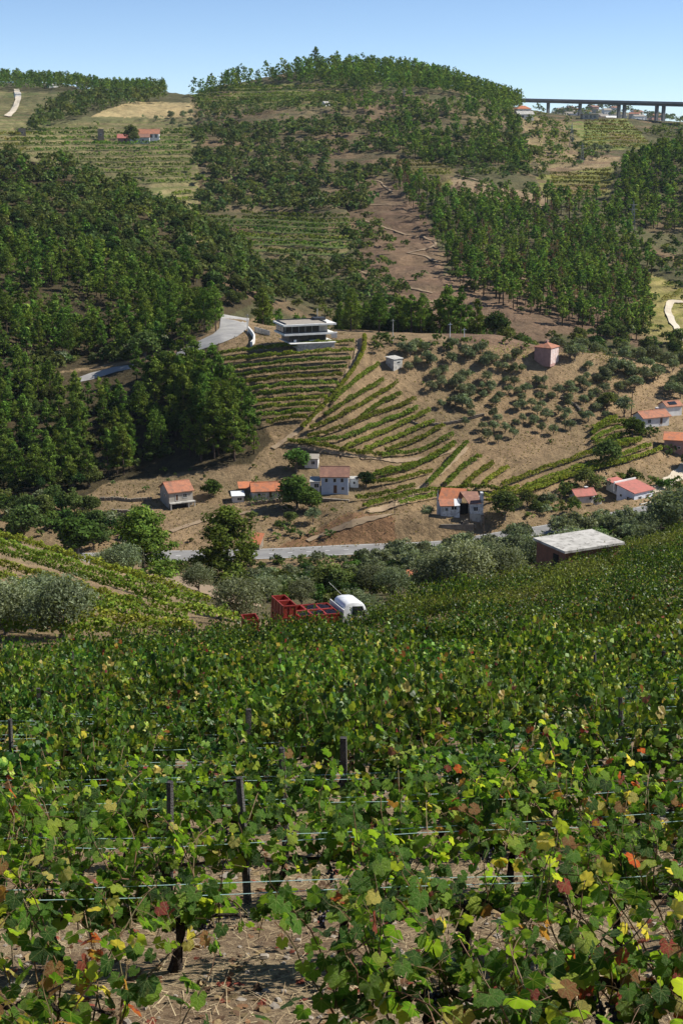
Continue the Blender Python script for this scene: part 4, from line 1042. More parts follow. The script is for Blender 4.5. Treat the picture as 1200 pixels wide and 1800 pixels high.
# ------------------------------------------------------------------ the near vineyard
def vine_leaf_mat():
    m, nt, out = new_mat('vine_leaf_blade')
    at = N(nt, 'ShaderNodeAttribute', attribute_name='Col'); uv = N(nt, 'ShaderNodeUVMap'); tc = nt.nodes.new('ShaderNodeTexCoord'); oi = nt.nodes.new('ShaderNodeObjectInfo')
    sp = nt.nodes.new('ShaderNodeSeparateXYZ'); nt.links.new(uv.outputs[0], sp.inputs[0])
    ang = N(nt, 'ShaderNodeMath', operation='ARCTAN2'); nt.links.new(sp.outputs[0], ang.inputs[0]); nt.links.new(sp.outputs[1], ang.inputs[1])
    pp = N(nt, 'ShaderNodeMath', operation='PINGPONG'); pp.inputs[1].default_value = math.radians(26); nt.links.new(ang.outputs[0], pp.inputs[0])
    ln = N(nt, 'ShaderNodeVectorMath', operation='LENGTH'); nt.links.new(uv.outputs[0], ln.inputs[0])
    ds = N(nt, 'ShaderNodeMath', operation='MULTIPLY'); nt.links.new(pp.outputs[0], ds.inputs[0]); nt.links.new(ln.outputs['Value'], ds.inputs[1])
    vein = N(nt, 'ShaderNodeMapRange'); vein.inputs[1].default_value = .012; vein.inputs[2].default_value = .045; vein.inputs[3].default_value = 1; vein.inputs[4].default_value = 0
    nt.links.new(ds.outputs[0], vein.inputs[0])
    zone = N(nt, 'ShaderNodeMapRange'); zone.inputs[1].default_value = .05; zone.inputs[2].default_value = .3; nt.links.new(ds.outputs[0], zone.inputs[0])
    sh = N(nt, 'ShaderNodeVectorMath', operation='ADD'); nt.links.new(uv.outputs[0], sh.inputs[0]); 
    rs = N(nt, 'ShaderNodeMath', operation='MULTIPLY'); rs.inputs[1].default_value = 37.0; nt.links.new(oi.outputs['Random'], rs.inputs[0]); nt.links.new(rs.outputs[0], sh.inputs[1])
    n1 = N(nt, 'ShaderNodeTexNoise', i_Scale=2.2, i_Detail=5, i_Roughness=.65); nt.links.new(sh.outputs[0], n1.inputs['Vector'])
    r1 = N(nt, 'ShaderNodeMapRange'); r1.inputs[1].default_value = .45; r1.inputs[2].default_value = .68; nt.links.new(n1.outputs['Fac'], r1.inputs[0])
    bl = N(nt, 'ShaderNodeMath', operation='MULTIPLY'); nt.links.new(r1.outputs[0], bl.inputs[0]); nt.links.new(zone.outputs[0], bl.inputs[1])
    bls = N(nt, 'ShaderNodeMath', operation='MULTIPLY'); nt.links.new(bl.outputs[0], bls.inputs[0]); nt.links.new(oi.outputs['Random'], bls.inputs[1])
    c = mixc(nt, bls.outputs[0], at.outputs['Color'], (.26, .24, .06))
    n2 = N(nt, 'ShaderNodeTexNoise', i_Scale=5.5, i_Detail=6, i_Roughness=.7); nt.links.new(sh.outputs[0], n2.inputs['Vector'])
    r2 = N(nt, 'ShaderNodeMapRange'); r2.inputs[1].default_value = .67; r2.inputs[2].default_value = .75; nt.links.new(n2.outputs['Fac'], r2.inputs[0])
    c = mixc(nt, r2.outputs[0], c, (.13, .07, .03))
    c = mixc(nt, vein.outputs[0], c, mixc(nt, .45, c, (.30, .36, .12)))
    b = N(nt, 'ShaderNodeBsdfPrincipled', i_Roughness=.5); b.inputs['Specular IOR Level'].default_value = .28
    nt.links.new(c, b.inputs['Base Color'])
    bp = N(nt, 'ShaderNodeBump', i_Strength=.8, i_Distance=.05); nt.links.new(n2.outputs['Fac'], bp.inputs['Height']); nt.links.new(bp.outputs[0], b.inputs['Normal'])
    t = N(nt, 'ShaderNodeBsdfTranslucent'); tm = N(nt, 'ShaderNodeVectorMath', operation='MULTIPLY'); tm.inputs[1].default_value = (1.7, 1.6, .6)
    nt.links.new(c, tm.inputs[0]); nt.links.new(tm.outputs[0], t.inputs['Color'])
    mx = N(nt, 'ShaderNodeMixShader'); mx.inputs[0].default_value = .45
    nt.links.new(b.outputs[0], mx.inputs[1]); nt.links.new(t.outputs[0], mx.inputs[2]); nt.links.new(mx.outputs[0], out.inputs[0])
    return m
LEAFM = vine_leaf_mat()
VBARK = weathered('vine_bark', (.055,.040,.030), (.028,.020,.016), 12, .95, (.11,.085,.06), 30, bump=.8)
CANE = weathered('vine_cane', (.16,.085,.045), (.11,.10,.04), 6, .7)
POSTM = weathered('grey_post_wood', (.10,.095,.09), (.055,.05,.048), 7, .9, (.17,.16,.15), 25, bump=.6)
WIREM = plain('pale_trellis_wire', (.42,.62,.58), .45, .5)
GRAPE = plain('dark_blue_grapes', (.022,.022,.045), .35, .5)
LEAFC = {'dark': (.030,.080,.012), 'mid': (.070,.160,.020), 'light': (.15,.26,.028), 'lime': (.28,.36,.045), 'yellow': (.44,.39,.10), 'brown': (.24,.12,.05), 'red': (.26,.05,.04)}
CK = list(LEAFC)
def leaf_outline(r, full=True):
    a = [0, 12, 24, 33, 42, 52, 64, 76, 88, 104, 120, 138, 158]; rad = [1.0, .93, .78, .84, .88, .93, .80, .70, .74, .78, .68, .62, .56]
    if not full: a = [0, 25, 50, 78, 108, 150]; rad = [1.0, .80, .92, .72, .78, .56]
    pts = []
    for s in (1, -1):
        L = list(zip(a, rad))
        if s == -1: L = L[1:]
        q = []
        for i, (an, rr) in enumerate(L):
            rr = rr*r.uniform(.92, 1.08)
            if full and i % 2: rr *= .97
            t = math.radians(an+r.uniform(-3, 3))*s; q.append((rr*math.sin(t), rr*math.cos(t)))
        pts = pts+q if s == 1 else q[::-1]+pts
    return pts            # runs from one side of the stalk round the tip to the other
def leaf_arrays(r, full=True):
    o = leaf_outline(r, full); n = len(o)
    cup = r.uniform(-.15, .6); roll = r.uniform(-.25, .5); wv = r.uniform(.02, .09); ph = r.uniform(0, 6)
    V = [(0, 0, 0)]
    for x, y in o:
        rr = math.hypot(x, y); an = math.atan2(x, y)
        V.append((x, y, -cup*rr*rr*.5-roll*x*x*.8+wv*math.sin(an*5+ph)*rr-.10*max(0, y)**2+.014*math.cos(an*360/52)*rr))
    F = np.array([(0, i, i+1) for i in range(1, n)])[:, ::-1]
    V = np.array(V)*.62
    return V, F, np.array([(0, 0)]+o)
NLEAF = [leaf_arrays(np.random.RandomState(300+i)) for i in range(6)]
MLEAF = [leaf_arrays(np.random.RandomState(330+i), False) for i in range(5)]
LMESH = {}
for k, cc in LEAFC.items():
    for i, (V, F, U) in enumerate(NLEAF):
        rim = np.linalg.norm(U, axis=1)[:, None]
        c = np.array(cc)*1.5*(1-.12*rim)+np.array([.05, .03, 0])*np.clip(rim-.7, 0, 1)*(1 if k in ('lime', 'yellow', 'light') else 0)
        LMESH[k, i] = mesh_np('leaf', V, F, LEAFM, c, uv=U, smooth=True)
def vine_plan(r, vigor=1.0, autumn=.1, reach=1.0, dense=1.0, wide=.42, h0=.42):
    """canes as polylines and leaves as (position, tip direction, face direction, size, colour key)"""
    canes = []; leaves = []
    ns = int(r.randint(17, 22)*vigor*dense)
    for s in range(ns):
        p = np.array([r.uniform(-.52, .52)*reach, r.uniform(-.05, .05), h0+r.uniform(-.06, .08)])
        d = unit(np.array([r.normal()*.42, r.normal()*wide, 1.0])); L = r.uniform(.4, 1.05)*(.75+.25*vigor); st = .06
        droop = r.choice([.02, .06, .3], p=[.4, .35, .25]); pts = [p.copy()]; k = 0; side = 1
        while k*st < L:
            d = unit(d+np.array([r.normal()*.12, r.normal()*.12, -droop*(1+2*(p[2] > .9))])); p = p+d*st; k += 1; pts.append(p.copy())
            if p[2] < .08: break
            side = -side; u = unit(np.cross(d, [0, 0, 1.0])+.4*r.normal(size=3))*side
            q = p+u*r.uniform(.04, .10)+np.array([0, 0, .02])
            outy = np.sign(q[1]) if abs(q[1]) > .04 else r.choice([-1, 1])
            tip = unit(u*.8+np.array([r.normal()*.4, outy*.35, -.75+r.normal()*.35]))
            face = unit(np.array([.25+r.normal()*.45, outy*.65+r.normal()*.35, .5+r.normal()*.28]))
            sz = r.uniform(.066, .122)*(1-.35*k*st/L)*(1.05 if vigor > .9 else 1)
            g = r.rand()
            ck = 'dark' if g < .40 else 'mid' if g < .72 else 'light' if g < .90 else 'lime' if g < .98 else 'yellow'
            if r.rand() < autumn: ck = r.choice(['yellow', 'brown', 'red', 'lime'], p=[.3, .25, .25, .2])
            leaves.append((q, tip, face, sz, ck, p.copy()))
            if r.rand() < .45:
                leaves.append((q+r.normal(size=3)*.05, unit(tip+r.normal(size=3)*.4), unit(face+r.normal(size=3)*.4), sz*.75, ck, p.copy()))
        canes.append(pts)
    return canes, leaves
def frame_of(tip, face):
    y = unit(tip); z = unit(face-y*np.dot(face, y)); x = np.cross(y, z)
    return np.stack([x, y, z], 1)
def trunk_cane_mesh(r, canes, leaves, petioles, name='trunk_and_canes'):
    t = MB(); lx = r.uniform(-.12, .12)
    pts = [(lx+r.uniform(-.1, .1), r.uniform(-.05, .05), -.1), (lx*1.1+.02, .02, .02), (lx*.6+r.uniform(-.04, .04), r.uniform(-.04, .04), .16), (r.uniform(-.05, .05), r.uniform(-.03, .03), .32), (0, 0, .47)]
    t.tube(pts, [.075, .055, .036, .033, .045], 7)
    for s in (-1, 1): t.tube([(0, 0, .43), (s*.10, r.uniform(-.03, .03), .47+r.uniform(-.03, .03)), (s*.22, r.uniform(-.04, .04), .44+r.uniform(-.03, .03)), (s*.36, 0, .45), (s*.46, r.uniform(-.03, .03), .43)], [.030, .019, .015, .012, .007], 5)
    c = MB()
    for pts in canes:
        if len(pts) > 2: c.tube([tuple(p) for p in pts[::2]+[pts[-1]]], list(np.linspace(.0065, .0025, len(pts[::2])+1)), 3, cap=False)
    if petioles:
        for (q, tip, face, sz, ck, p) in leaves: c.tube([tuple(p), tuple((p+q)/2+np.array([0, 0, .01])), tuple(q)], [.0018, .0015, .0014], 3, cap=False)
    return t.mesh('trunk', VBARK, True), c.mesh('canes', CANE)
def joined_leaves(leaves, mid, r, amt=.25):
    VV = []; FF = []; CC = []; b = 0
    for (q, tip, face, sz, ck, p) in leaves:
        c = np.array(LEAFC[ck])*(1+amt*r.uniform(-1, 1))
        if mid:
            V, F, U = MLEAF[r.randint(5)]; V = (V*sz*1.35)@frame_of(tip, face).T+q
        else:
            R = frame_of(tip, face); V = np.array([(0, 0, 0), (.5, .45, -.1), (0, 1, -.2), (-.5, .45, -.1)])*sz*1.35@R.T+q; F = np.array([(0, 1, 2), (0, 2, 3)])
        VV.append(V); FF.append(F+b); CC.append(np.tile(c, (len(V), 1))); b += len(V)
    return np.concatenate(VV), np.concatenate(FF), np.concatenate(CC)
def ico_bunch(r):
    m = MB(); t = (1+5**.5)/2
    iv = unit(np.array([(-1,t,0),(1,t,0),(-1,-t,0),(1,-t,0),(0,-1,t),(0,1,t),(0,-1,-t),(0,1,-t),(t,0,-1),(t,0,1),(-t,0,-1),(-t,0,1)], float))
    fi = [(0,11,5),(0,5,1),(0,1,7),(0,7,10),(0,10,11),(1,5,9),(5,11,4),(11,10,2),(10,7,6),(7,1,8),(3,9,4),(3,4,2),(3,2,6),(3,6,8),(3,8,9),(4,9,5),(2,4,11),(6,2,10),(8,6,7),(9,8,1)]
    for k in range(48):
        z = -r.uniform(0, .15); w = .042*(1+z/.2); c = np.array([r.normal()*w*.6, r.normal()*w*.6, z])
        m.add([tuple(c+v*.0115) for v in iv], fi)
    return m.mesh('grape_bunch', GRAPE, True)
BUNCH = [ico_bunch(np.random.RandomState(i)) for i in range(3)]
def vine_base_ok(x, y): 
    u = 600+x/y/.966*FPX*.93
    ylim = np.interp(x/y*2500*.93+600, [-100, 0, 100, 300, 450, 600, 660, 750, 900, 1050, 1200, 1400], [68, 70, 74, 79, 82.5, 83.6, 91, 103, 116, 132, 150, 165])
    return y < ylim
ROW0, DROW = 6.55, 2.05
rv = np.random.RandomState(12)
def vig_at(x, y): return .68+.95*float(vnoise(np.array([x/1.9]), np.array([y/3.3]), 71)[0])**1.3
def rowy(i, x): return ROW0+DROW*i+.12*math.sin(x*.11+i*.9)
cand = []
for i in range(-1, 80):
    y0 = ROW0+DROW*i; half = (.272 if y0 < 60 else .30)*y0+(1.7 if y0 < 60 else .6)
    xs = np.arange(-half, half, 1.0)+rv.uniform(-.15, .15)
    for k, x in enumerate(xs):
        x += rv.uniform(-.1, .1); y = rowy(i, x)
        if not vine_base_ok(x, y) or (y > 14 and (rv.rand() < .05 or vig_at(x, y) < .78 and rv.rand() < .45)): continue
        cand.append((i, x, y))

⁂

### Instructions for the task
List all lines holding the string "from".

### Solution
Continue the Blender Python script for this scene: part 4, from line 1042. More parts follow. The script is for Blender 4.5. Treat the picture as 1200 pixels wide and 1800 pixels high.
    return pts            # runs from one side of the stalk round the tip to the other